▶ [GIVEN EXERCISE] Take the lines of the data below from the very first through the line containing "from mathutils import Vector, Matrix" and output them exactly, pictures excluded.
[start]
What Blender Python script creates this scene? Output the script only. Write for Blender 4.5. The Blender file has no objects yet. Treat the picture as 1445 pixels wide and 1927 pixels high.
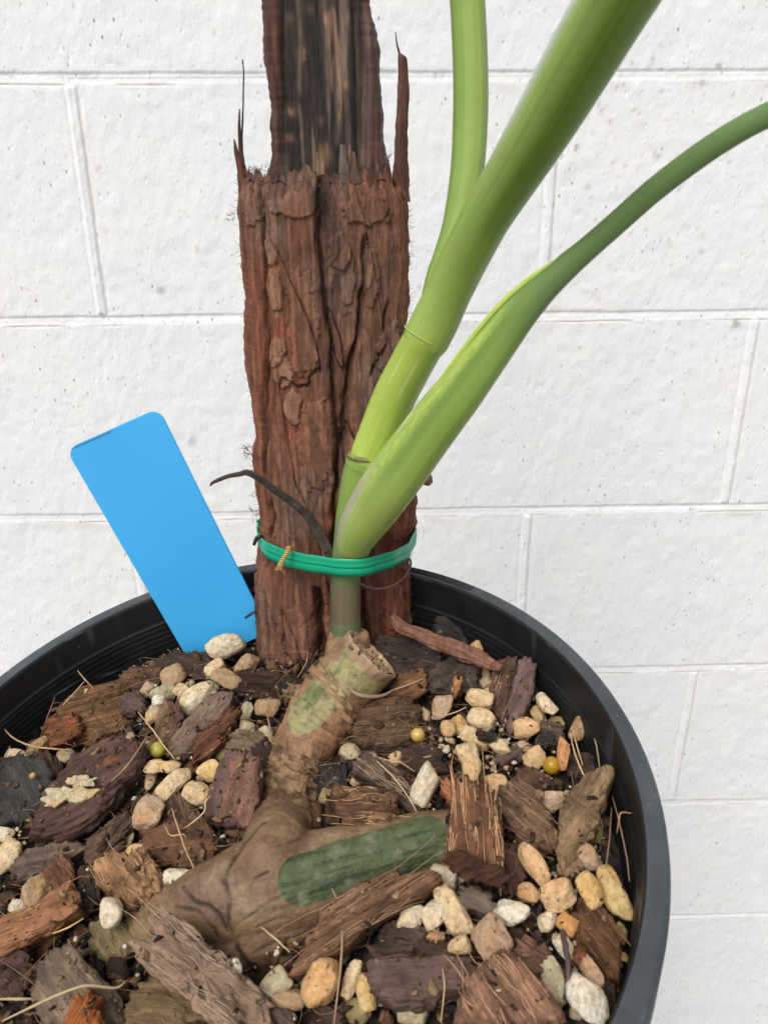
import bpy, math, random
import numpy as np
from mathutils import Vector, Matrix

# ------------------------------------------------------------------ camera, world, sun, exposure
sc = bpy.context.scene
F = 1489.2; PIT = .4029; ROL = .0074            # focal length in photo pixels, pitch, roll (fitted to the wall's joints)
CAM = np.array([0, 0, 1.15])
cam_d = bpy.data.cameras.new('camera'); cam = bpy.data.objects.new('camera', cam_d)
sc.collection.objects.link(cam); sc.camera = cam
cam_d.sensor_fit = 'VERTICAL'; cam_d.sensor_height = 36; cam_d.sensor_width = 27
cam_d.lens = 36 * F / 1927
cam_d.clip_start = .01; cam_d.clip_end = 50
cr, sr = math.cos(ROL), math.sin(ROL)
_r0 = Vector((1, 0, 0)); _u0 = Vector((0, math.sin(PIT), math.cos(PIT)))
_f = Vector((0, math.cos(PIT), -math.sin(PIT)))
_right = _r0 * cr + _u0 * -sr; _up = _r0 * sr + _u0 * cr
cam.matrix_world = Matrix(((_right.x, _up.x, -_f.x, 0), (_right.y, _up.y, -_f.y, 0), (_right.z, _up.z, -_f.z, 1.15), (0, 0, 0, 1)))
cam_d.dof.use_dof = True; cam_d.dof.focus_distance = .46; cam_d.dof.aperture_fstop = 24

SUN_EL, SUN_AZ = 52, -28                        # sun behind the camera, up and to the left (az from -Y towards -X)
world = bpy.data.worlds.new('World'); sc.world = world; world.use_nodes = True
wn = world.node_tree.nodes; wl = world.node_tree.links
for n in list(wn): wn.remove(n)
sky = wn.new('ShaderNodeTexSky'); sky.sky_type = 'NISHITA'; sky.sun_disc = False
sky.sun_elevation = math.radians(SUN_EL); sky.sun_rotation = math.radians(180 - SUN_AZ)
sky.air_density = 1.0; sky.dust_density = 4.0; sky.ozone_density = 1.0
hs = wn.new('ShaderNodeHueSaturation'); hs.inputs['Saturation'].default_value = .22   # an overcast sky is almost grey
bg = wn.new('ShaderNodeBackground'); bg.inputs['Strength'].default_value = .12
wo = wn.new('ShaderNodeOutputWorld')
wl.new(sky.outputs[0], hs.inputs['Color']); wl.new(hs.outputs[0], bg.inputs[0]); wl.new(bg.outputs[0], wo.inputs[0])
sd = bpy.data.lights.new('sun', 'SUN'); sd.energy = 1.5; sd.angle = math.radians(28); sd.color = (1, .965, .92)
sun = bpy.data.objects.new('sun', sd); sc.collection.objects.link(sun)
el, az = math.radians(SUN_EL), math.radians(SUN_AZ)
to_sun = Vector((math.sin(az) * math.cos(el), -math.cos(az) * math.cos(el), math.sin(el)))
sun.rotation_euler = to_sun.to_track_quat('Z', 'Y').to_euler()
vs = sc.view_settings; vs.view_transform = 'Standard'; vs.look = 'None'; vs.gamma = 1; vs.exposure = .28; vs.use_curve_mapping = False
sc.render.engine = 'CYCLES'; sc.cycles.max_bounces = 6; sc.cycles.use_denoising = True

# ------------------------------------------------------------------ the place's measurements
WALL_D = .75786; WALL_YAW = -.0213              # wall distance and yaw
PX, PY, R, RI = -.0528, .2480, .1582, .1491     # pot centre, rim outer and inner radius
RZ = 1.15 - .22736; TA, TB = .076, .1701        # rim height and its tilt (the pot is flexed a little)
SO = .034                                       # soil below the rim
NSOIL = np.array([-TA, -TB, 1.]); NSOIL /= np.linalg.norm(NSOIL)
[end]
▶ [CORRECT RESPONSE]
What Blender Python script creates this scene? Output the script only. Write for Blender 4.5. The Blender file has no objects yet. Treat the picture as 1445 pixels wide and 1927 pixels high.
import bpy, math, random
import numpy as np
from mathutils import Vector, Matrix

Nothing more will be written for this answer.